▸ **Work to complete**
Omit all images. Transcribe the rest of the material below exactly.

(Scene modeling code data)
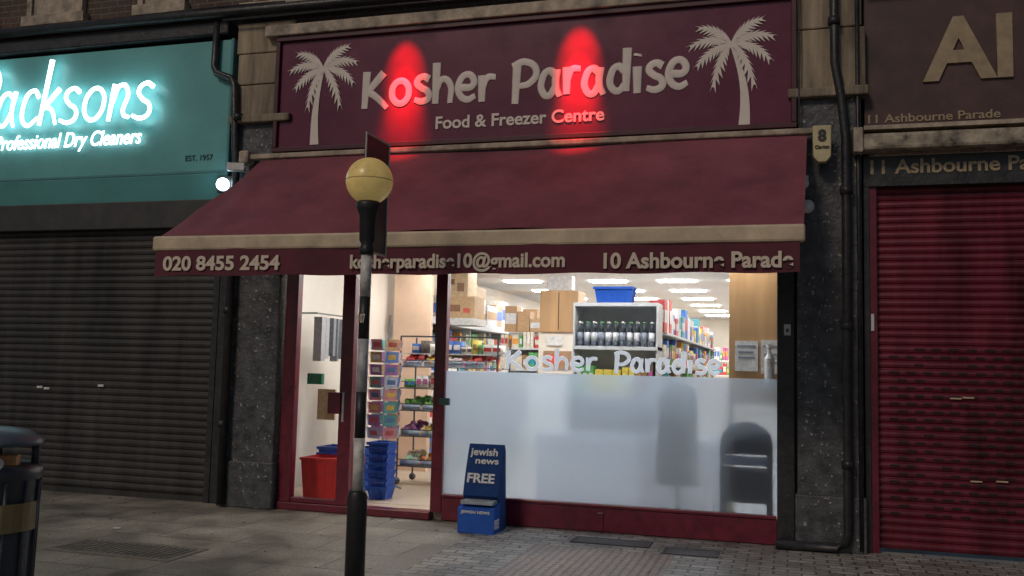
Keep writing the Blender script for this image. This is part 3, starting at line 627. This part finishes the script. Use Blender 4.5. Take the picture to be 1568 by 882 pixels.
# wall-hung bags
g=group('hanging_bags'); q=MB()
for i in range(5):
    y=.65+i*.13; q.box(-5.15,-5.05-(.02*(i%2)),y,y+.1,1.62+.03*(i%3),2.12,random.choice([(.12,.13,.15),(.25,.27,.3),(.5,.5,.52)]),.1*i)
q.tube([(-5.45,.62,2.16),(-5.1,.62,2.16),(-5.1,1.35,2.16)],.01,6,(.2,.2,.2))
q.box(-5.18,-5.0,.6,.66,1.36,1.48,(.03,.2,.1)); q.box(-5.0,-4.85,1.2,1.22,1.1,1.62,(.8,.8,.78)); q.box(-5.2,-4.98,.9,.93,.95,1.3,(.5,.35,.2))
q.obj('bags',g,M_vc)
box('peach_wall_panel',None,M_peach,-5.3,-4.75,3.2,3.3,FZ,3.05)
# card rack
g=group('greeting_card_rack'); q=MB(); cx,cy=-4.52,1.25
q.lathe(cx,cy,[(.015,FZ),(.015,1.95)],8,(.5,.5,.52))
for t in range(8):
    z=.75+t*.145
    for s_ in range(6):
        a=s_*math.pi/3+.3; R=.17; ux,uy=-math.sin(a),math.cos(a); ox,oy=cx+R*math.cos(a),cy+R*math.sin(a)
        c=random.choice([(.6,.25,.3),(.15,.25,.6),(.7,.7,.72),(.6,.4,.2),(.35,.15,.4),(.5,.55,.7),(.1,.35,.35)])
        q.quad([(ox-ux*.08,oy-uy*.08,z),(ox+ux*.08,oy+uy*.08,z),(ox+ux*.08+.02*math.cos(a),oy+uy*.08+.02*math.sin(a),z+.125),(ox-ux*.08+.02*math.cos(a),oy-uy*.08+.02*math.sin(a),z+.125)],c)
        q.quad([(ox-ux*.05+.004*math.cos(a),oy-uy*.05+.004*math.sin(a),z+.03),(ox+ux*.05+.004*math.cos(a),oy+uy*.05+.004*math.sin(a),z+.03),(ox+ux*.05+.022*math.cos(a),oy+uy*.05+.022*math.sin(a),z+.09),(ox-ux*.05+.022*math.cos(a),oy-uy*.05+.022*math.sin(a),z+.09)],random.choice([(.7,.5,.1),(.7,.7,.7),(.5,.1,.1),(.1,.2,.4)]))
        q.tube([(ox-ux*.085,oy-uy*.085,z+.02),(ox+ux*.085,oy+uy*.085,z+.02)],.003,4,(.3,.3,.3))
for s_ in range(4):
    a=s_*math.pi/2; q.tube([(cx,cy,.25),(cx+.25*math.cos(a),cy+.25*math.sin(a),.18)],.012,6,(.2,.2,.2))
q.obj('rack',g,M_vc)
# fruit and vegetable rack
g=group('fruit_and_vegetable_rack'); q=MB(); X0,X1,Y0,Y1=-4.55,-3.3,1.75,2.25
for x in (X0,-3.98,X1):
    for y in (Y0,Y1): q.tube([(x,y,.24),(x,y,1.95)],.012,6); q.ball(x,y,.2,.045,n=10)
lev=[(.38,0),(.74,1),(1.05,2),(1.32,4),(1.58,3)]
for z,_ in lev:
    for y in (Y0,(Y0+Y1)/2,Y1): q.tube([(X0,y,z),(X1,y,z)],.008,5)
    q.tube([(X0,Y0,z+.08),(X1,Y0,z+.08)],.006,5)
q.tube([(X0,Y0,1.95),(X1,Y0,1.95)],.01,6); q.obj('wire_frame',g,M_wire)
q=MB()
for z,kk in lev: q.box(X0+.02,X1-.02,Y0+.01,Y1-.01,z-.006,z+.006,(.5,.35,.2))
pals=[[(.8,.75,.6),(.75,.35,.05),(.7,.6,.1)],[(.3,.08,.3),(.6,.5,.1),(.75,.7,.6)],[(.1,.4,.08),(.2,.5,.1),(.75,.8,.6)],[(.6,.05,.05),(.7,.5,.1),(.8,.75,.6)]]
goods(q,X0+.03,X1-.03,Y0+.05,Y1,1.33,.08,.17,along='x'); goods(q,X0+.1,X1-.03,Y0+.1,Y1,1.75,.08,.17,along='x')
q.box(X0+.03,X1-.03,Y0+.08,Y1-.05,1.735,1.747,(.6,.6,.6))
for z,kk in lev:
    if kk==4: continue
    cr=0; x=X0+.03
    while x<X1-.2:
        wd=.24; c=pals[kk][cr%3]; cr+=1
        q.box(x,x+wd,Y0+.02,Y0+.03,z,z+.07,(.35,.45,.6))
        for i in range(46):
            r=random.uniform(.02,.04); yy=random.uniform(.04,.4); q.ball(x+random.uniform(.02,wd-.02),Y0+yy,z+.04+random.uniform(0,.05)+yy*.18,r,tuple(v*random.uniform(.5,1.15) for v in c),7,4,random.uniform(.7,1.2))
        x+=wd+.03
q.obj('produce',g,M_vc,smooth=True)

# ---------------------------------------------------------------- light
Wd=bpy.data.worlds.new('World'); S.world=Wd; Wd.use_nodes=True; N=Wd.node_tree.nodes; L=Wd.node_tree.links
sk=N.new('ShaderNodeTexSky'); sk.sky_type='NISHITA'; sk.sun_disc=False
el,az=math.radians(38),math.radians(200)
sk.sun_elevation=el; sk.sun_rotation=az
L.new(sk.outputs[0],N['Background'].inputs[0]); N['Background'].inputs[1].default_value=.026
sl=bpy.data.lights.new('sun','SUN'); sl.energy=.8; sl.angle=math.radians(12); sl.color=(1,.82,.66)
so=bpy.data.objects.new('sun',sl); link(so)
d=Vector((math.sin(az)*math.cos(el),math.cos(az)*math.cos(el),math.sin(el)))
so.rotation_euler=(-d).to_track_quat('-Z','Y').to_euler()

# ---------------------------------------------------------------- camera
cd=bpy.data.cameras.new('camera'); cam=bpy.data.objects.new('camera',cd); link(cam); S.camera=cam
cd.sensor_width=36; cd.lens=32.6; cd.clip_end=800; cd.clip_start=.05
psi,th,rho=math.radians(16.6),math.radians(4.9),math.radians(1.4)
fw=Vector((-math.sin(psi)*math.cos(th),math.cos(psi)*math.cos(th),math.sin(th)))
rt=Vector((math.cos(psi),math.sin(psi),0)); up=rt.cross(fw)
R_=rt*math.cos(rho)+up*math.sin(rho); U_=-rt*math.sin(rho)+up*math.cos(rho)
mt=Matrix((R_,U_,-fw)).transposed().to_4x4(); mt.translation=Vector((0,-8.8,1.6)); cam.matrix_world=mt
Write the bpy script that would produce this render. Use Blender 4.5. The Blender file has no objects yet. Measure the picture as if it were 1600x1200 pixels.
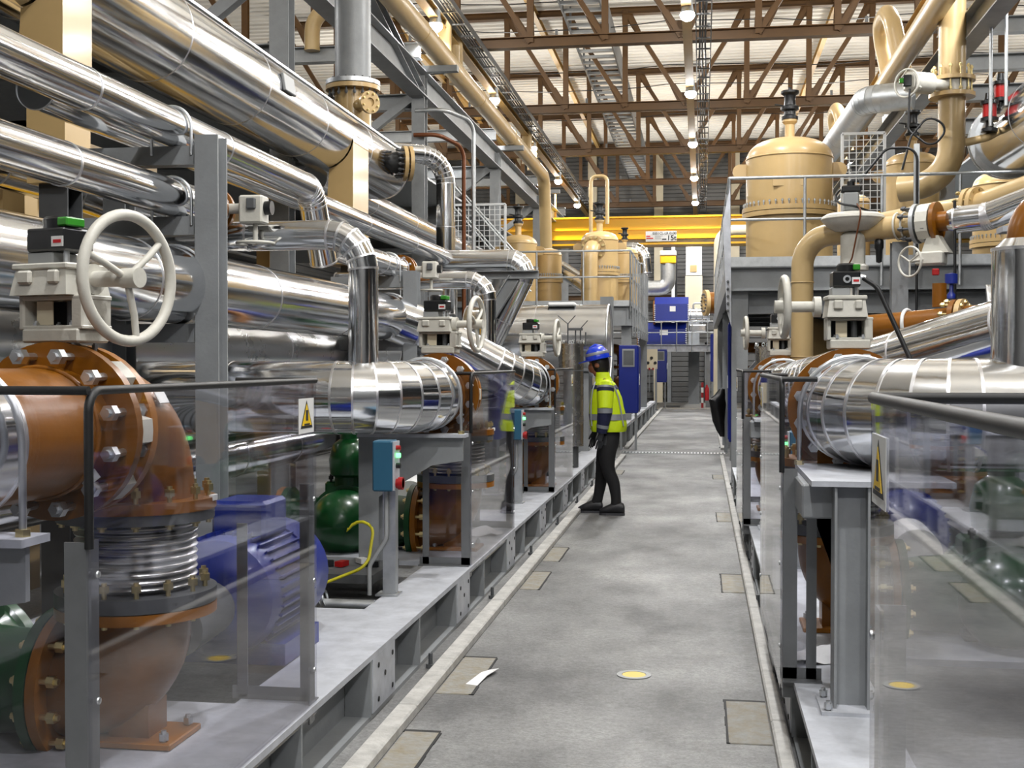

▸ **Answer for the task**
Keep writing the Blender script for this image. This is part 3, starting at line 627. This part finishes the script. Use Blender 4.5. Take the picture to be 1568 by 882 pixels.
# wall-hung bags
g=group('hanging_bags'); q=MB()
for i in range(5):
    y=.65+i*.13; q.box(-5.15,-5.05-(.02*(i%2)),y,y+.1,1.62+.03*(i%3),2.12,random.choice([(.12,.13,.15),(.25,.27,.3),(.5,.5,.52)]),.1*i)
q.tube([(-5.45,.62,2.16),(-5.1,.62,2.16),(-5.1,1.35,2.16)],.01,6,(.2,.2,.2))
q.box(-5.18,-5.0,.6,.66,1.36,1.48,(.03,.2,.1)); q.box(-5.0,-4.85,1.2,1.22,1.1,1.62,(.8,.8,.78)); q.box(-5.2,-4.98,.9,.93,.95,1.3,(.5,.35,.2))
q.obj('bags',g,M_vc)
box('peach_wall_panel',None,M_peach,-5.3,-4.75,3.2,3.3,FZ,3.05)
# card rack
g=group('greeting_card_rack'); q=MB(); cx,cy=-4.52,1.25
q.lathe(cx,cy,[(.015,FZ),(.015,1.95)],8,(.5,.5,.52))
for t in range(8):
    z=.75+t*.145
    for s_ in range(6):
        a=s_*math.pi/3+.3; R=.17; ux,uy=-math.sin(a),math.cos(a); ox,oy=cx+R*math.cos(a),cy+R*math.sin(a)
        c=random.choice([(.6,.25,.3),(.15,.25,.6),(.7,.7,.72),(.6,.4,.2),(.35,.15,.4),(.5,.55,.7),(.1,.35,.35)])
        q.quad([(ox-ux*.08,oy-uy*.08,z),(ox+ux*.08,oy+uy*.08,z),(ox+ux*.08+.02*math.cos(a),oy+uy*.08+.02*math.sin(a),z+.125),(ox-ux*.08+.02*math.cos(a),oy-uy*.08+.02*math.sin(a),z+.125)],c)
        q.quad([(ox-ux*.05+.004*math.cos(a),oy-uy*.05+.004*math.sin(a),z+.03),(ox+ux*.05+.004*math.cos(a),oy+uy*.05+.004*math.sin(a),z+.03),(ox+ux*.05+.022*math.cos(a),oy+uy*.05+.022*math.sin(a),z+.09),(ox-ux*.05+.022*math.cos(a),oy-uy*.05+.022*math.sin(a),z+.09)],random.choice([(.7,.5,.1),(.7,.7,.7),(.5,.1,.1),(.1,.2,.4)]))
        q.tube([(ox-ux*.085,oy-uy*.085,z+.02),(ox+ux*.085,oy+uy*.085,z+.02)],.003,4,(.3,.3,.3))
for s_ in range(4):
    a=s_*math.pi/2; q.tube([(cx,cy,.25),(cx+.25*math.cos(a),cy+.25*math.sin(a),.18)],.012,6,(.2,.2,.2))
q.obj('rack',g,M_vc)
# fruit and vegetable rack
g=group('fruit_and_vegetable_rack'); q=MB(); X0,X1,Y0,Y1=-4.55,-3.3,1.75,2.25
for x in (X0,-3.98,X1):
    for y in (Y0,Y1): q.tube([(x,y,.24),(x,y,1.95)],.012,6); q.ball(x,y,.2,.045,n=10)
lev=[(.38,0),(.74,1),(1.05,2),(1.32,4),(1.58,3)]
for z,_ in lev:
    for y in (Y0,(Y0+Y1)/2,Y1): q.tube([(X0,y,z),(X1,y,z)],.008,5)
    q.tube([(X0,Y0,z+.08),(X1,Y0,z+.08)],.006,5)
q.tube([(X0,Y0,1.95),(X1,Y0,1.95)],.01,6); q.obj('wire_frame',g,M_wire)
q=MB()
for z,kk in lev: q.box(X0+.02,X1-.02,Y0+.01,Y1-.01,z-.006,z+.006,(.5,.35,.2))
pals=[[(.8,.75,.6),(.75,.35,.05),(.7,.6,.1)],[(.3,.08,.3),(.6,.5,.1),(.75,.7,.6)],[(.1,.4,.08),(.2,.5,.1),(.75,.8,.6)],[(.6,.05,.05),(.7,.5,.1),(.8,.75,.6)]]
goods(q,X0+.03,X1-.03,Y0+.05,Y1,1.33,.08,.17,along='x'); goods(q,X0+.1,X1-.03,Y0+.1,Y1,1.75,.08,.17,along='x')
q.box(X0+.03,X1-.03,Y0+.08,Y1-.05,1.735,1.747,(.6,.6,.6))
for z,kk in lev:
    if kk==4: continue
    cr=0; x=X0+.03
    while x<X1-.2:
        wd=.24; c=pals[kk][cr%3]; cr+=1
        q.box(x,x+wd,Y0+.02,Y0+.03,z,z+.07,(.35,.45,.6))
        for i in range(46):
            r=random.uniform(.02,.04); yy=random.uniform(.04,.4); q.ball(x+random.uniform(.02,wd-.02),Y0+yy,z+.04+random.uniform(0,.05)+yy*.18,r,tuple(v*random.uniform(.5,1.15) for v in c),7,4,random.uniform(.7,1.2))
        x+=wd+.03
q.obj('produce',g,M_vc,smooth=True)

# ---------------------------------------------------------------- light
Wd=bpy.data.worlds.new('World'); S.world=Wd; Wd.use_nodes=True; N=Wd.node_tree.nodes; L=Wd.node_tree.links
sk=N.new('ShaderNodeTexSky'); sk.sky_type='NISHITA'; sk.sun_disc=False
el,az=math.radians(38),math.radians(200)
sk.sun_elevation=el; sk.sun_rotation=az
L.new(sk.outputs[0],N['Background'].inputs[0]); N['Background'].inputs[1].default_value=.026
sl=bpy.data.lights.new('sun','SUN'); sl.energy=.8; sl.angle=math.radians(12); sl.color=(1,.82,.66)
so=bpy.data.objects.new('sun',sl); link(so)
d=Vector((math.sin(az)*math.cos(el),math.cos(az)*math.cos(el),math.sin(el)))
so.rotation_euler=(-d).to_track_quat('-Z','Y').to_euler()

# ---------------------------------------------------------------- camera
cd=bpy.data.cameras.new('camera'); cam=bpy.data.objects.new('camera',cd); link(cam); S.camera=cam
cd.sensor_width=36; cd.lens=32.6; cd.clip_end=800; cd.clip_start=.05
psi,th,rho=math.radians(16.6),math.radians(4.9),math.radians(1.4)
fw=Vector((-math.sin(psi)*math.cos(th),math.cos(psi)*math.cos(th),math.sin(th)))
rt=Vector((math.cos(psi),math.sin(psi),0)); up=rt.cross(fw)
R_=rt*math.cos(rho)+up*math.sin(rho); U_=-rt*math.sin(rho)+up*math.cos(rho)
mt=Matrix((R_,U_,-fw)).transposed().to_4x4(); mt.translation=Vector((0,-8.8,1.6)); cam.matrix_world=mt
Write the bpy script that would produce this render. Use Blender 4.5. The Blender file has no objects yet. Measure the picture as if it were 1600x1200 pixels.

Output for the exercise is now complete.